April 9, 2024 (EIRNS)—The Zaporozhye Nuclear Power Plant came under attack today for the third day in a row. According to plant officials, in statements cited by TASS, a drone hit the roof of the training center—"where the world’s only full-scale reactor hall simulator is located”—but caused no damage. Yesterday a kamikaze drone was shot down over the plant, falling on the roof of reactor unit number six, also apparently causing little damage. “Despite all calls on the Ukrainian military to stop terrorist acts, bombardments of the NPP and its infrastructure continue,” Yevgeniya Yashina, the plant’s communications director, told TASS yesterday. “This can affect the safe operation of the facility.” These followed an attack on April 7 during which drones hit the cargo port and canteen facilities on the plant’s grounds.
Russia’s Permanent Representative to the UN Vassily Nebenzia said that Moscow will raise the issue of the Ukrainian military’s attack on the Zaporozhye nuclear power plant at one of the forthcoming meetings of the UN Security Council on Ukraine. “We are calling on the international community to condemn these irresponsible and extremely dangerous actions,” Nebenzia added, stressing that Western countries, supplying Kyiv with weapons and ammunition, “should be held responsible for these reckless actions of the Ukrainian authorities.”
International Atomic Energy Agency Director General Rafael Mariano Grossi called the April 7 strikes “a major escalation of the nuclear safety and security dangers facing” the plant, according to an IAEA statement. “Such reckless attacks significantly increase the risk of a major nuclear accident and must cease immediately.” He stressed, “Attacking a nuclear power plant is an absolute no go.”
Russia’s Foreign Ministry warned in reply that Moscow expects “a public and exhaustively truthful response.
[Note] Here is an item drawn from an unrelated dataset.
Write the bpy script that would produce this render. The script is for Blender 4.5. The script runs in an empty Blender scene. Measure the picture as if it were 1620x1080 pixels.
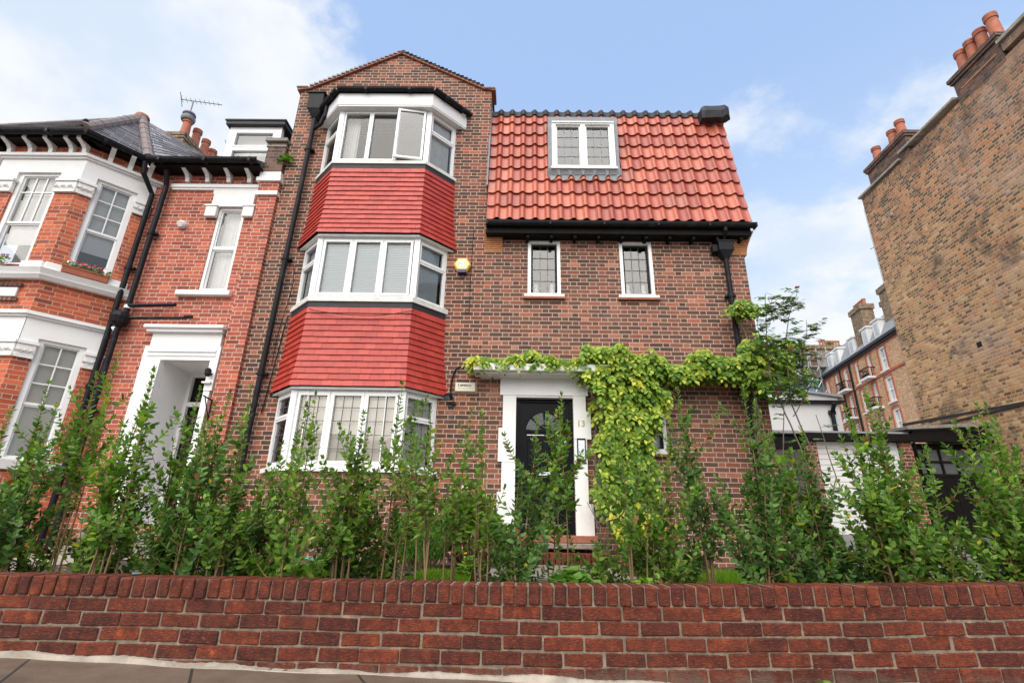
import bpy, math, random
import numpy as np
from mathutils import Vector, Matrix

S = bpy.context.scene
COL = S.collection
R = math.radians
random.seed(7)

# ------------------------------------------------------------------ camera
CAM_Z = 0.9
cam_d = bpy.data.cameras.new('camera'); cam = bpy.data.objects.new('camera', cam_d); COL.objects.link(cam)
cam_d.sensor_width = 36.0; cam_d.lens = 802.0 / 1620.0 * 36.0
cam_d.clip_start = 0.05; cam_d.clip_end = 6000
_p, _y, _r = R(20.5), R(-0.9), R(1.08)
_F = Vector((math.sin(_y) * math.cos(_p), math.cos(_y) * math.cos(_p), math.sin(_p)))
_Rt = Vector((math.cos(_y), -math.sin(_y), 0)); _U = _Rt.cross(_F)
_R2 = _Rt * math.cos(_r) + _U * math.sin(_r); _U2 = -_Rt * math.sin(_r) + _U * math.cos(_r)
M4 = Matrix((_R2, _U2, -_F)).transposed().to_4x4(); M4.translation = (0, 0, CAM_Z)
cam.matrix_world = M4
S.camera = cam

# ------------------------------------------------------------------ light and sky
SUN_ELEV, SUN_AZ = 46.0, 196.0       # the sun stands behind the camera, a little to the left, behind thin cloud
S.view_settings.view_transform = 'Standard'; S.view_settings.look = 'None'
S.view_settings.gamma = 1.0; S.view_settings.use_curve_mapping = False
S.view_settings.exposure = 1.05
sun_d = bpy.data.lights.new('sun', 'SUN'); sun = bpy.data.objects.new('sun', sun_d); COL.objects.link(sun)
sun_d.energy = 2.1; sun_d.angle = R(74); sun_d.color = (1.0, 0.94, 0.85)
_az = R(SUN_AZ)
_sd = Vector((math.sin(_az) * math.cos(R(SUN_ELEV)), math.cos(_az) * math.cos(R(SUN_ELEV)), math.sin(R(SUN_ELEV))))
sun.rotation_euler = _sd.to_track_quat('Z', 'Y').to_euler(); sun.location = (-6, -12, 20)

W = bpy.data.worlds.new('World'); S.world = W; W.use_nodes = True


class NB:
    """small node-graph builder"""
    def __init__(s, tree): s.t = tree; s.n = tree.nodes; s.l = tree.links

    def node(s, typ, **kw):
        n = s.n.new(typ)
        for k, v in kw.items(): setattr(n, k, v)
        return n

    def put(s, sock, v):
        if v is None: return
        if isinstance(v, bpy.types.NodeSocket): s.l.new(v, sock)
        else: sock.default_value = v

    def m(s, op, a, b=None, c=None, clamp=False):
        n = s.node('ShaderNodeMath', operation=op, use_clamp=clamp)
        s.put(n.inputs[0], a); s.put(n.inputs[1], b); s.put(n.inputs[2], c)
        return n.outputs[0]

    def sep(s, v):
        n = s.node('ShaderNodeSeparateXYZ'); s.put(n.inputs[0], v); return n.outputs

    def comb(s, x, y, z=0.0):
        n = s.node('ShaderNodeCombineXYZ'); s.put(n.inputs[0], x); s.put(n.inputs[1], y); s.put(n.inputs[2], z)
        return n.outputs[0]

    def noise(s, vec, scale, detail=3.0, rough=0.55, col=False, dist=0.0):
        n = s.node('ShaderNodeTexNoise'); s.put(n.inputs['Vector'], vec)
        n.inputs['Scale'].default_value = scale; n.inputs['Detail'].default_value = detail
        n.inputs['Roughness'].default_value = rough; n.inputs['Distortion'].default_value = dist
        return n.outputs['Color' if col else 'Fac']

    def white(s, vec, col=False):
        n = s.node('ShaderNodeTexWhiteNoise', noise_dimensions='3D'); s.put(n.inputs['Vector'], vec)
        return n.outputs['Color' if col else 'Value']

    def ramp(s, fac, stops, interp='LINEAR'):
        n = s.node('ShaderNodeValToRGB'); n.color_ramp.interpolation = interp
        e = n.color_ramp.elements
        while len(e) < len(stops): e.new(0.5)
        for i, (p, c) in enumerate(stops):
            e[i].position = p; e[i].color = (c[0], c[1], c[2], 1) if not isinstance(c, (int, float)) else (c, c, c, 1)
        s.put(n.inputs[0], fac); return n.outputs[0]

    def mix(s, fac, a, b, mode='MIX'):
        n = s.node('ShaderNodeMix', data_type='RGBA', blend_type=mode)
        s.put(n.inputs['Factor'], fac)
        for so, v in ((n.inputs[6], a), (n.inputs[7], b)):
            if isinstance(v, tuple) and len(v) == 3: v = (*v, 1)
            s.put(so, v)
        return n.outputs[2]

    def smooth(s, v, lo, hi):
        n = s.node('ShaderNodeMapRange', interpolation_type='SMOOTHSTEP')
        s.put(n.inputs[0], v); s.put(n.inputs[1], lo); s.put(n.inputs[2], hi)
        return n.outputs[0]

    def vmath(s, op, a, b=None):
        n = s.node('ShaderNodeVectorMath', operation=op); s.put(n.inputs[0], a); s.put(n.inputs[1], b)
        return n.outputs[0]

    def bump(s, h, strength=0.5, dist=0.01, normal=None):
        n = s.node('ShaderNodeBump'); n.inputs['Strength'].default_value = strength
        n.inputs['Distance'].default_value = dist; s.put(n.inputs['Height'], h); s.put(n.inputs['Normal'], normal)
        return n.outputs[0]


# sky: physical sky with broken white cloud, thicker to the left and low on the right
g = NB(W.node_tree)
for n in list(g.n): g.n.remove(n)
sky = g.node('ShaderNodeTexSky', sky_type='NISHITA'); sky.sun_disc = False
sky.sun_elevation = R(SUN_ELEV); sky.sun_rotation = R(SUN_AZ); sky.air_density = 1.0; sky.dust_density = 2.0; sky.ozone_density = 1.2
tc = g.node('ShaderNodeTexCoord'); D = tc.outputs['Generated']
sx, sy, sz = g.sep(D)
up = g.m('MAXIMUM', sz, 0.06)
pv = g.comb(g.m('DIVIDE', sx, g.m('ADD', up, 0.35)), g.m('DIVIDE', sy, g.m('ADD', up, 0.35)), 0.0)
big = g.noise(g.vmath('ADD', pv, (3.1, 1.7, 0.4)), 1.25, 2.0, 0.5)
det = g.noise(g.vmath('ADD', pv, (0.3, 5.7, 2.4)), 4.2, 7.0, 0.58, dist=0.15)
left = g.smooth(sx, -0.13, -0.29)                       # the big bank stands to the left
low = g.smooth(sz, 0.74, 0.22)
dens = g.m('ADD', g.m('MULTIPLY', big, 0.55), g.m('MULTIPLY', det, 0.62))
dens = g.m('ADD', dens, g.m('MULTIPLY', left, 0.23))
hi = g.smooth(sz, 0.60, 0.84)
dens = g.m('SUBTRACT', dens, g.m('MULTIPLY', hi, 0.24))
dens = g.m('ADD', dens, g.m('MULTIPLY', low, 0.10))
back = g.smooth(sy, 0.10, -0.30)
dens = g.m('ADD', dens, g.m('MULTIPLY', back, 0.16))
cm = g.smooth(dens, 0.54, 0.66)
tone = g.noise(g.vmath('ADD', pv, (7.3, 2.7, 1.4)), 3.0, 5.0, 0.6)
cloudc = g.mix(g.smooth(tone, 0.35, 0.62), (0.40, 0.46, 0.54, 1), (0.55, 0.555, 0.56, 1))
skyc = g.mix(1.0, sky.outputs[0], (0.10, 0.10, 0.10, 1), 'MULTIPLY')
veil = g.mix(g.m('ADD', 0.66, g.m('MULTIPLY', low, 0.32)), skyc, g.mix(low, (0.295, 0.42, 0.65, 1), (0.44, 0.51, 0.58, 1)))
final = g.mix(g.m('MULTIPLY', cm, 0.93), veil, cloudc)
bg = g.node('ShaderNodeBackground'); g.put(bg.inputs[0], final); bg.inputs[1].default_value = 0.88
wo = g.node('ShaderNodeOutputWorld'); g.l.new(bg.outputs[0], wo.inputs[0])


# ------------------------------------------------------------------ materials
def new_mat(name):
    m = bpy.data.materials.new(name); m.use_nodes = True
    g = NB(m.node_tree); b = g.n['Principled BSDF']
    return m, g, b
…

Anyone who contributes to masking the role of Ukrainian President Volodymyr Zelenskyy and his entourage, the Ukrainian army’s command and Ukrainian special services in the attacks on the Russian nuclear facility acts as their accomplices. The blame for the strikes on the ZNPP, as well as for their possible consequences, also falls squarely on the leadership of those states which supply the Kyiv regime with weapons and intelligence, provide it with financial resources, train Ukrainian troops and provide information ‘support’ for Ukrainian crimes.”